Já no caso de existirem vários proprietários com direito de preferência, caberá este direito, no caso de prédio encravado, ao proprietário onerado com servidão de passagem e, nos demais casos, ao proprietário que, pela preferência, obtenha a área que mais se aproxima da unidade de cultura fixada para a respetiva zona.
Em caso de igualdade, abrir-se-á licitação entre eles, revertendo o excesso para o alienante.
- cfr. n.ºs 2 e 3 do art. 1380.º do C.C.
Para compreender a unidade de cultura a ter em consideração dever-se-á considerar-se o Anexo II da Portaria n.º 219/2016, de 9 de agosto, na redação atual.

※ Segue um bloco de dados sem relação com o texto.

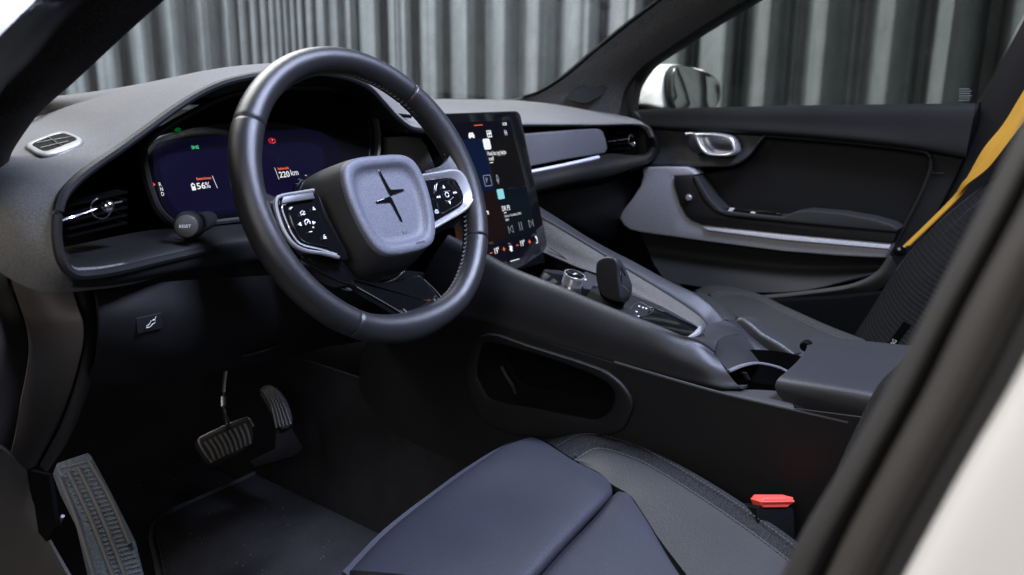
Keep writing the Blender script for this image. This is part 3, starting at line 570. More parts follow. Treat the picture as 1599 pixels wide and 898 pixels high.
si('previous_symbol', 798, 358, [[(-6, -6), (-6, 6)], [(5, 6), (-4, 0), (5, -6), (5, 6)]], .001, 'egrey', .0005)
si('pause_symbol', 813, 353, [[(-3, -7), (-3, 7)], [(3, -7), (3, 7)]], .001, 'egrey', .0005)
si('next_symbol', 829, 349, [[(6, -6), (6, 6)], [(-5, 6), (4, 0), (-5, -6), (-5, 6)]], .001, 'egrey', .0005)
stx('temperature', '19°', 772, 397, .0135, 'ewhite', .75, .012); stx('temperature', '19°', 812.5, 385, .0135, 'ewhite', .75, .012)
for a, b in ((767, 395), (808, 383)): si('minus_symbol', a, b, [[(-3, 0), (3, 0)]], .0009, 'eorange', .0007)
for a, b in ((787, 389), (827, 377.5)): si('plus_symbol', a, b, [[(-3.2, 0), (3.2, 0)], [(0, -3.6), (0, 3.6)]], .0009, 'eorange', .0008)
stx('auto_caption', 'Auto', 793.5, 382, .0042, 'egrey', .8, .01)
si('fan_symbol', 798, 388, [[(0, 0), (-3, 4), (0, 5), (0, 0)], [(0, 0), (3, -4), (0, -5), (0, 0)], [(0, 0), (-3, -3), (-3, 0), (0, 0)], [(0, 0), (3, 3), (3, 0), (0, 0)]], .001, 'ewhite', .0009)
si('seat_symbol', 838, 374, [[(-2, 6), (1, 0), (1, -5)], [(1, -5), (-3, -6)], [(0, 6), (2, 0)]], .001, 'ewhite', .0009)
tile('home_line', [(797, 407.5), (811, 403.6), (811.3, 404.8), (797.3, 408.7)], 'ewhite', .0014)

# =================================================================== centre console
cs = thing('centre_console', 'dark centre console sloping from touchscreen to armrest with a tray and cup holder', 'console', (0, -.2, .4))
XL = -.13
top = [(700, 368, -.135), (762, 399.5, XL), (800, 419.5, XL), (875, 448.5, XL), (913, 465, XL), (976, 490.5, XL), (1026, 509.5, XL), (1062, 524, -.128), (1092, 532, -.12), (1116, 548, -.112)]
bot = [(640, 480, -.15), (700, 492, -.15), (760, 506, -.15), (835, 530, -.148), (900, 552, -.146), (965, 570, -.145), (1030, 586, -.143), (1080, 598, -.141), (1125, 607, -.138), (1158, 607, -.125)]
T3 = A([P(a, b, x=c) for a, b, c in top]); B3 = A([P(a, b, x=c) for a, b, c in bot])
M3 = T3*.5+B3*.5+A((-.008, 0, .002)); T2 = T3+A((-.0085, 0, -.007)); IN = T3+A((.006, 0, -.001)); IN[7:] = T3[7:]+A((.003, 0, -.001))
grid('side_flank', [list(IN+A([(.002, 0, -.012 if i_ < 7 else -.003) for i_ in range(len(IN))])), list(IN), list(T3+A((0, 0, .0005))), list(T3+A([(-.006, 0, -.004) if i_ < 7 else (-.001, 0, -.003) for i_ in range(len(T3))])), list(T3*.8+B3*.2+A([(-.008 if i_ < 7 else -.005, 0, 0) for i_ in range(len(T3))])), list(M3), list(B3*.8+T3*.2+A((-.004, 0, 0))), list(B3), list(B3+A((.02, 0, -.004)))], 'soft', cs, n=4, m=4, thick=.003, away=(1, 0, -.3))
# right ridge
ro = [(830, 315), (875, 343), (917, 370), (945, 386), (988, 408), (1051, 442), (1085, 458), (1112, 478), (1132, 500)]
ri = [(826, 330), (850, 341), (893, 366), (928, 387), (975, 416), (1030, 449), (1072, 476), (1098, 496), (1108, 512)]
Ro3 = A([P(a, b, x=.142) for a, b in ro]); Ri3 = A([P(a, b, x=.118) for a, b in ri])
grid('ridge', [list(Ro3+A((.006, 0, -.09))), list(Ro3+A((.006, 0, -.01))), list(Ro3), list((Ro3+Ri3)/2+A((0, 0, .002))), list(Ri3), list(Ri3+A((-.002, 0, -.006)))], 'soft', cs, n=4, m=4, thick=.003, away=(0, 0, -1))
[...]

Nesse âmbito, de frisar que, em temos genéricos,
a) em relação ao terreno de sequeiro, estes são os que não dispõem de qualquer sistema de rega, ou seja, de aproveitamento de águas, incluindo águas pluviais.
b) já os terrenos de regadio são aqueles que dispõem de tais sistemas, que permitem o aproveitamento tanto de águas próprias como alheias.
c) para determinar a classificação a atribuir/considerar, deverá considerar-se a cultura predominante que se pratica no terreno à data da celebração do negócio jurídico.
Este preceito deverá conjugar-se com o n.º 1 do art. 18.º do Decreto-Lei n.º 384/88, de 25 de outubro, de maneira a que a verificação do direito de preferência esteja essencialmente dependente de que um dos prédios tenha área inferior à unidade de cultura.
Este direito não se verificará caso algum dos terrenos constitua parte componente de um prédio urbano ou se destine a algum fim que não seja a cultura ou quando a alienação abranja um conjunto de prédios que, embora dispersos, formem uma exploração agrícola de tipo familiar. – cfr. als. a) e b) do art. 1381.º do C.C..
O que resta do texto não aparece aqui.